The results of the second test:


6 votes for A (although one voter only got to sample A, as B had run out)
7 votes for B

Funnily enough, someone wrote on their vote, "Is this a trick? Are they both the same?".

I thought that'd be a funny experiment, but I had run out of dough by this point, so I decided to make a third batch. Some of the comments I received said that full-dairy cookies were better, so I made the recipe again, this time following the original recipe with no substitutions.


Then I broke up and laid out the cookies again like last time, except the cookies for both plates were from the same batch. I wanted a bit more data this time, so I made 24 cookies, which should have given me 60 votes.

Here are the results:


9 votes for A
9 votes for B
2 votes saying they're both the same
1 vote saying, "Got milk?" - which I actually addressed! If you read the Post-It note in the middle, it says, "There's milk in the fridge if you think the tasting experience requires it."

I guess there doesn't seem to be a bias either way towards the order of the plates.

It was funny having people come up to me and say things like, "Plate A was much better this time." And I thought there would be 60 votes, but I had some time to observe people's patterns today, and it gave some insight into why I had so many samples, but was getting so few votes back.

1) People were going back for seconds. That in itself wasn't a bad thing, as I'd get maybe half the expected votes. The problem was that people were going back for seconds in an uneven manner, and only getting seconds from one plate. Maybe since the votes were distributed fairly evenly, it might not have made a huge difference, but there was one voter who only got to sample one side of the experiment. Who knows who else only got to eat one side, but didn't bother voting as they didn't think it'd be worth it?

2) People were eating and not voting. Made me sad, but I wasn't going to stand there all day and make people vote - I do have a work to do, plus, it seems unethical!

3) I ran out of paper. Someone was resourceful and brought over a pad over Post-It notes, but I can't tell how many votes I missed because there were no pieces of paper left.

A few other observations of the whole process. Many people came up to me to ask me which plate was mine. I refused to say, claiming that they should vote based on which they thought tasted better, not who they thought had baked it. A few people asked who the other baker was, and some were convinced it was my croissant baking rival, which I felt a bit bad about, as I didn't want him to get harassed over my experiment, but he didn't say anything to me about it.

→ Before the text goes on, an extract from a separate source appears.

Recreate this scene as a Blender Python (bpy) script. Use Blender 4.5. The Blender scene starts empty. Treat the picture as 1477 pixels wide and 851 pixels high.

I think a people were starting to get suspicious by day 3. Obviously there were the two people who realised they were the same, but rather than being asked which plate was mine, they were starting to ask what was going on, and whether I'd laced the cookies with poison. That didn't seem to stop them from being eaten though.

My favourite part was that this morning I saw someone get out of the lift on my floor, come in, sample the cookies, vote, and then get back into the lift and return to whichever floor he was going to. I thought that was really cute. :) Though he will be disappointed tomorrow, as I don't have another experiment to run.

I plan to do waffles next Monday, if I have the time, but I haven't worked out what I'm going to test yet. I feel like a whole world of social experiments has opened up to me. And food experiments, of course. I still need to work towards the ultimate cookie.

Tangent: The whole choc-chip cookie thing started with Terry. She told me that the best cookies ever were the cookies at Subway. Back then, mum never rarely let me eat take-away, so I'd never even been to Subway, and since they were most likely dairy-cookies, I'd never had a Subway cookie. I had no way of disproving her claim, and didn't even eat choc-chip cookies anyway, so I had no frame of reference either. I just knew that in cartoons and on TV, they were usually what people pulled out of the oven, and you'd see the aroma lines, and characters would drift towards it as though it smelled so amazing it was powerful enough to pull them in.

My aspiration for so long was to make cookies just as good as Subway cookies. I have seen them many times, but I've still never had one. It wasn't until a month ago, when I told MrFodder about said aspiration and he replied, "Subway cookies are shit." that I realised maybe I should aspire for something more.